(Ezekiel Loseke, Headline USA) Ronna Romney McDaniel, the chairman of the Republican National Committee, is receiving steady heat in her bid for re-election, despite having overwhelming support from voting RNC members.
Harmeet Dhillon, a San Francisco-based conservative lawyer who has represented former President Donald Trump and Arizona gubernatorial candidate Kari Lake, appears to be the most formidable threat, according to Politico.
Dhillon is the third high-profile RNC member to consider challenging McDaniel following criticism that the chairwoman used precious RNC funds on her own luxury lifestyle while neglecting many of the first-time candidates who foundered in the midterms after getting outspent by well-organized members of the Democrat establishment.
In November, conservative MyPillow CEO Mike Lindell and Rep. Lee Zeldin, R-N.Y., both expressed interest in challenging McDaniel because of her underwhelming performance in the 2018, 2020 and 2022 election cycles.
McDaniel, the niece of longtime Trump rival Sen. Mitt Romney, R-Utah, began her run as RNC chair the day before Trump’s 2017 inauguration.
Zeldin—whose hopes of becoming the first Republican governor of New York since 2006 were dashed in the November election—has since announced he will not pursue the position, according to the New York Post.
He said in a statement that the outcome “appears to already be pre-baked, as if the disappointing results of every election during her tenure, including yesterday in Georgia, do not and should not even matter.”
Lindell, however, is continuing to go after McDaniel. “The current RNC leadership has failed for 3 election cycles,” he said recently. “…[W]hy would she even run again if she loves our country?”
Several big-name conservative pundits, such as Tucker Carlson, Mike Huckabee, Megyn Kelly, Dan Bongino, Lou Dobbs, Kurt Schlichter and Erick Erickson, have all attacked McDaniel for the GOP’s poor performance in elections and its recent spending controversy.
However, McDaniel defended herself against these accusations on Steve Bannon’s podcast.
“The vast majority of those expenses were in support of the White House and President Trump,” she claimed.
McDaniel addressed Dhillon’s criticisms specifically.
“We file an FEC report every month,” she explained. “She [Dhillon] had ample time to raise questions and clarify.”
Romney already has been endorsed by 107 of 168 RNC members and only needs a simple majority (85 votes) to maintain her chairmanship.
Dhillon claims to have 50 endorsements, giving her a razor thin chance of securing the chair.
Gordon Kinne, a committeeman from Missouri, suggested that Dhillon was attacking the party to benefit her own brand.

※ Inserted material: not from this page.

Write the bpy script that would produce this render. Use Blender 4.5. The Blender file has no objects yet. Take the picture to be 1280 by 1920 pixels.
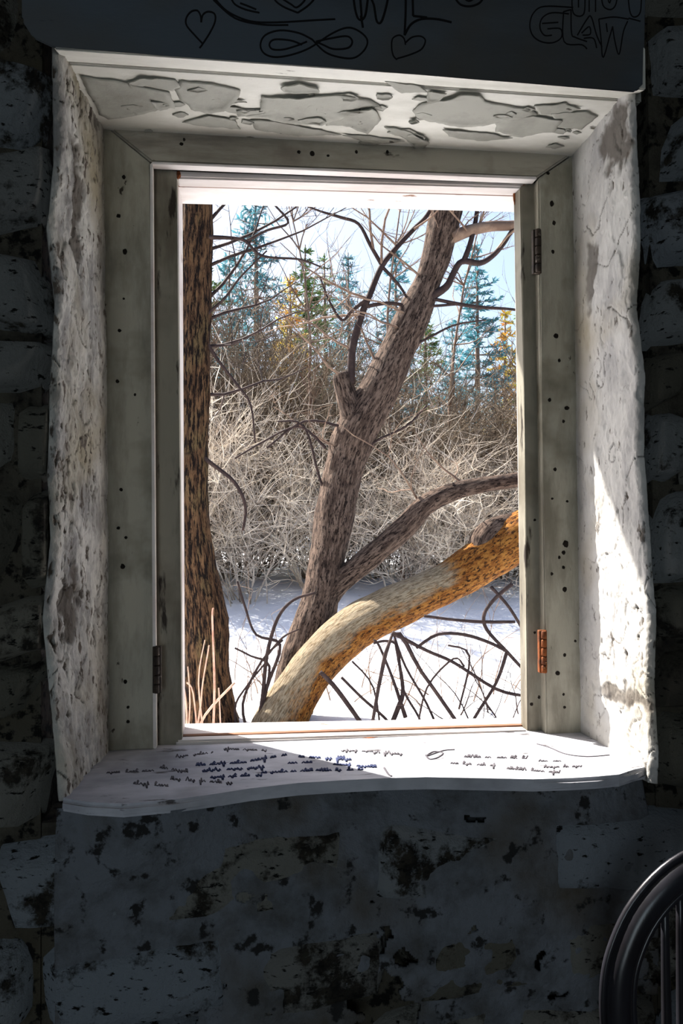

“Are you actually running to become the chairman of the organization you’re currently trashing, or [are] you burnishing your own brand at the expense of your colleagues and the RNC itself?” he asked in an email on the subject.
Kinne suggested that if Dhillon has the votes she claims, she should make their identities known, so as to avoid the appearance of creating self-serving controversy.